Black Is Beautiful, the 2012 collaborative project by Dean Blunt and Inga Copeland (aka Hype Williams), is a dream-like amble through disparate offerings. Charmingly intangible, its almost sketch-like songs offer a fractured vision into a hazy musical mindset that dabbles in many genres but commits to none. Much like labelmate Burial, Dean Blunt and Inga Copeland manage to capture a sense of emotion without providing judgment or a solution. Thrillingly oblique.

Jessy Lanza

Pull My Hair Back

Jessy Lanza’s 2013 debut Pull My Hair Back served as an essential introduction to perhaps Hyperdub’s greatest pop hope. A seductive, minimalist electronic pop record, Pull My Hair Back pushes the era’s mainstream electro-pop fascination to its experimental edges. Lanza resists overloading her listener, keeping each cut to its bare bones and allowing a sense of mystery and intrigue. Glimpses of this debut can be felt all over the pop spectrum in recent years, lending Pull My Hair Back an assured prescience.



Any collection of Hyperdub releases would be remiss without mention of bossman Kode9. The artist’s background can be felt all across Hyperdub’s catalogue with his futuristic vision playing a key role in many of the albums featured on this list. Kode9 released his first solo album on Hyperdub in 2015, following the passing of his collaborative partner The Spaceape. The result was Nothing, a restrained album that identifies empty moments and lingers with them. An icy, at times disquieting release, Nothing lives between footwork and grime whilst stripping them of their warm, joyous contexts. A stark soundtrack for a hard life.

Fatima Al Qadiri


Led by a striking if ultimately nonsensical cover of the late Sinead O’Connor’s “Nothing Compares 2 U”, Asiatisch casts a light on the dilution of Asian, specifically Chinese, culture through the West’s soulless reproductions and approximations.
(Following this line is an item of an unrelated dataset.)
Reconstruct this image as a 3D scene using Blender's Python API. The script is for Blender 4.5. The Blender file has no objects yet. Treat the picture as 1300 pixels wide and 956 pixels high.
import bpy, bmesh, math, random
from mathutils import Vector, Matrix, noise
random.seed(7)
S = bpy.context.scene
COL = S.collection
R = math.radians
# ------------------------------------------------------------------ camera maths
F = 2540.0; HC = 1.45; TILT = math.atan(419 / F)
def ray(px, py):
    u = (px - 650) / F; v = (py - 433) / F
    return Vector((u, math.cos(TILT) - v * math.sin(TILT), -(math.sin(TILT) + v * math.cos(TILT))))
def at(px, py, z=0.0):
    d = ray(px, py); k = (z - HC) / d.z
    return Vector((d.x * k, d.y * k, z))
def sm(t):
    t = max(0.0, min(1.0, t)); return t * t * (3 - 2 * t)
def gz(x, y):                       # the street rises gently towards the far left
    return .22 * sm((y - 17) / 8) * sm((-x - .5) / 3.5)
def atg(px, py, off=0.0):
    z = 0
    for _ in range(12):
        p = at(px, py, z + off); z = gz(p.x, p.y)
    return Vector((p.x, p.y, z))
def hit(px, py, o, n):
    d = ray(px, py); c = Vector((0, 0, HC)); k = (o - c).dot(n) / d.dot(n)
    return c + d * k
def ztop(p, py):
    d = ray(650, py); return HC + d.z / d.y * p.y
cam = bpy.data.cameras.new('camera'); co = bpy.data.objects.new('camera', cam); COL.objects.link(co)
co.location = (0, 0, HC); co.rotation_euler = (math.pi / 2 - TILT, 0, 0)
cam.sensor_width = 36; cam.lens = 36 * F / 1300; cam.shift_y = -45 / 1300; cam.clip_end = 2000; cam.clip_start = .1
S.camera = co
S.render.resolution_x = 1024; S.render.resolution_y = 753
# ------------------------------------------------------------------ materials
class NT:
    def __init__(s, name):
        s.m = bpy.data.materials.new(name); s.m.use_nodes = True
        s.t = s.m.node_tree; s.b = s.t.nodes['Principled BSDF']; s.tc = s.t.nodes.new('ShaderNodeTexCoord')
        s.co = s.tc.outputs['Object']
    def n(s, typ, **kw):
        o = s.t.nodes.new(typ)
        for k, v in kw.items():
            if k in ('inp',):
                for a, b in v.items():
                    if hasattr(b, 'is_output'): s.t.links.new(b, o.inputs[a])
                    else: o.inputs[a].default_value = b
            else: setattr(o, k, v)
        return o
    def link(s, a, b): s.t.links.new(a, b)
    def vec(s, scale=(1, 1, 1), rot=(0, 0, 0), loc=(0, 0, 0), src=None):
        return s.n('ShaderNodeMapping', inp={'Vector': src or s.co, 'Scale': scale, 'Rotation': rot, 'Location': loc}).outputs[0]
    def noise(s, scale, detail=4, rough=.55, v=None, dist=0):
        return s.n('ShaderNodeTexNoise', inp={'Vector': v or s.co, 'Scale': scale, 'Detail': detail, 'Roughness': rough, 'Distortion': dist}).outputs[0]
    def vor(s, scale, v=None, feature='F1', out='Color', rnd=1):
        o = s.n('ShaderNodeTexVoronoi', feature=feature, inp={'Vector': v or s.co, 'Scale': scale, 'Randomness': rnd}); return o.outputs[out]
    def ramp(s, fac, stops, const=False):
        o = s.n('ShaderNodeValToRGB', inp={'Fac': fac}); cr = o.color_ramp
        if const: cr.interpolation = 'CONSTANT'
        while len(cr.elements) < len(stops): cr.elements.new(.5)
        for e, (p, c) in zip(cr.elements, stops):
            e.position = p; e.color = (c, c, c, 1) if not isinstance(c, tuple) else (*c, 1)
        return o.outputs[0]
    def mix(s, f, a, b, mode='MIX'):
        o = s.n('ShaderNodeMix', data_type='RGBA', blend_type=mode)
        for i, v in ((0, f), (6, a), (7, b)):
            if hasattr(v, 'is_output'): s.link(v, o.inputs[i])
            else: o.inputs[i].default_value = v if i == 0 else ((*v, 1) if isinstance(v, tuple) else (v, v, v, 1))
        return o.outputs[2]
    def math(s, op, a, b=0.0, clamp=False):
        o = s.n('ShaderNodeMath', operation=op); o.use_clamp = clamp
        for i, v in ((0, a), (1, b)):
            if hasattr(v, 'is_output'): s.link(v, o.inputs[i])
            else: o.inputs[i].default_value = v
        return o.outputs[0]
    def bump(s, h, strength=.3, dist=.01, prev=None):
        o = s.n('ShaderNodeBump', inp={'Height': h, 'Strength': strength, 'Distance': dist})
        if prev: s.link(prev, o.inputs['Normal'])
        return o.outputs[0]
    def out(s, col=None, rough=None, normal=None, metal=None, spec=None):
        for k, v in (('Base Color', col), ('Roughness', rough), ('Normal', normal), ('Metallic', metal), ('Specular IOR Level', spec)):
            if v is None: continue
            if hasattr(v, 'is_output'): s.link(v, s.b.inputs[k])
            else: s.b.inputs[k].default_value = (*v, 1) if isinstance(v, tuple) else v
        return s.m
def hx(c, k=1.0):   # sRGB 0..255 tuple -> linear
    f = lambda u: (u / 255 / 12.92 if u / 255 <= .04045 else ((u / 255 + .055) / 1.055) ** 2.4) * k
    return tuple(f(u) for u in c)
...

Drawing from the decontextualized East Asian signifiers of the short-lived sinogrime microgenre, Asiatisch plays up the hollowness of cultural dilution by placing it under the stark spotlight of Al Qadiri’s restrained, deliberate compositions. Ironically, whilst potentially to be perceived as a critique of the genre, Asiatisch is one of its most accomplished bodies of work.

Various Artists

Diggin In The Carts: A Collection Of Pioneering Japanese Video Game Music

Born of the Red Bull Music Academy documentary of the same name, Diggin In The Carts sees documentary director Nick Dwyer and Kode9 curate a 34-track selection from the chip era of Japanese video game soundtracks. Showcasing the talent involved in these soundtracks, the compilation brings to light music that would have otherwise been left to obscurity in the notoriously under-preserved video game history books. “Some of the greatest art is created within limitations, and often the most pioneering and influential periods in electronic music have resulted from artists pushing existing technology to its limits,” the label explained upon release and Diggin In The Carts is proof of the creativity to be found within specificity.

Proc Fiskal


An intriguing entry into the instrumental grime canon, Proc Fiskal’s 2018 album Insula generates a language from 8-bit samples, familiar grime motifs and delicate ambient twinkles. Intended less for sweaty clubs and more for panicking in your room, Insula shakes with hyperactivity from its mobile notification-inspired melodies to its frantic and constant left-turns.

Cooly G

Playin’ Me

UK funky breakout Cooly G’s long-awaited debut Playin’ Me brought forward new possibilities in bass music. From the ‘hold up, I think I recognise this’ distorted cover of Coldplay’s “Trouble” to the album’s more readily dancefloor troubling moments (“What Airtime”, “It’s Serious”), Cooly G keeps proceedings lovesick while playing with the structures of her genre. An understated record that heaves with tension and desire.

Loraine James

For You And I

Loraine James’ first album for Hyperdub is an enduring blast of glitch experimentation that introduced the world to one of the most exciting producers of this generation. Constantly morphing and bursting, For You And I reflects on James’ London background and the complexities of queer identity. It’s a soulful yet stinging release that never shies away from the crushing weight of existing whilst finding poetry in its artful, jazzy arrangements. A heartfelt ode to the electronic past of London that shows a way to its future.